The Cypriot government on Monday raised the alarm over apparent links between universities in the north and people smuggling.

The interior and education ministries filed a joint complaint to the European Association for Quality Assurance in Higher Education (Enqa) citing 188 cases of third country nationals who had arrived in the north on student visas issued by the Turkish Cypriot authorities before crossing to the Republic and subsequently claiming asylum.

They said many of the people had enrolled in the north as “virtual students”, and that they had followed “guidance”, which the government believes may be an indication of people smuggling.

Universities in the north are known to employ agents abroad who market the universities to students in third countries with the aim of encouraging them to study in the north.

The government said on Monday afternoon that Enqa has begun to investigate the universities mentioned by the 188 people whose cases had been cited in the government’s complaint, and their possible links to people smuggling.

They added that last year, they had engaged in an awareness campaign on social media entitled “Let’s talk truth about Cyprus”, which aimed to discourage potential asylum seekers from travelling to the island.

The issue of asylum seekers crossing into the Republic from the north has been a hot topic in recent weeks, with the United Nations High Commissioner for Refugees (UNCHR) stating that there are 31 asylum seekers stranded in the buffer zone as the Republic refuses to allow them to cross.

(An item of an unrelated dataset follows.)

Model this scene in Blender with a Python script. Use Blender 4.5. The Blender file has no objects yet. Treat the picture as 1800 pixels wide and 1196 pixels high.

The migrants’ presence has left the Cypriot government at loggerheads with the UN, with the latter accusing the former of violating international law, and President Nikos Christodoulides insisting that Cyprus “will not take lectures” on the issue.

Last year, the north’s Human Rights Platform (IHP) released a report saying the Turkish Cypriot authorities “fall short” of implementing their obligations regarding the prevention of human trafficking, making specific reference to the north’s education sector.

The report said the north’s authorities “were informed on several occasions [of] the current status quo in relation to higher education, namely the increase in the number of universities in an uncontrolled way, the use of agencies that convince students with false promises and the abuse of the student visa regulations”.

It also pointed out the ease with which third country nationals can obtain student visas in the north. At present, they need only to present an acceptance letter to police at the north’s airport, seaports, or crossing points to the Republic to be issued a student visa.

The report adds, “when students arrive to the territory, there is no monitoring mechanism to follow their status here, whether they attend their universities, or if they find themselves in other dangerous or illegal situations, such as human trafficking.”

In addition, the government’s complaint to Enqa comes at a time when the north’s higher education sector finds itself in turmoil with regard to the handing out of “fake diplomas”.

Multiple high-profile figures, including former ‘ministers’ have been arrested in relation to the scandal, with the Turkish Cypriot police having found that degrees were being handed out to people within days or in some cases hours of people registering as students.

Former ‘education minister’ Kemal Durust was one of the many arrested, having allegedly fraudulently obtained thousands of euros by sending fake invoices to Cyprus Health and Social Sciences University in Morphou, on which investigations have centred.

Opposition party CTP ‘MP’ Sami Ozuslu in March accused Durust of having signed off on the opening of 16 universities. He added that a total of 38 universities are currently operational in the north, of which 28 opened since 2011.

By contrast, in the Republic, there are ten.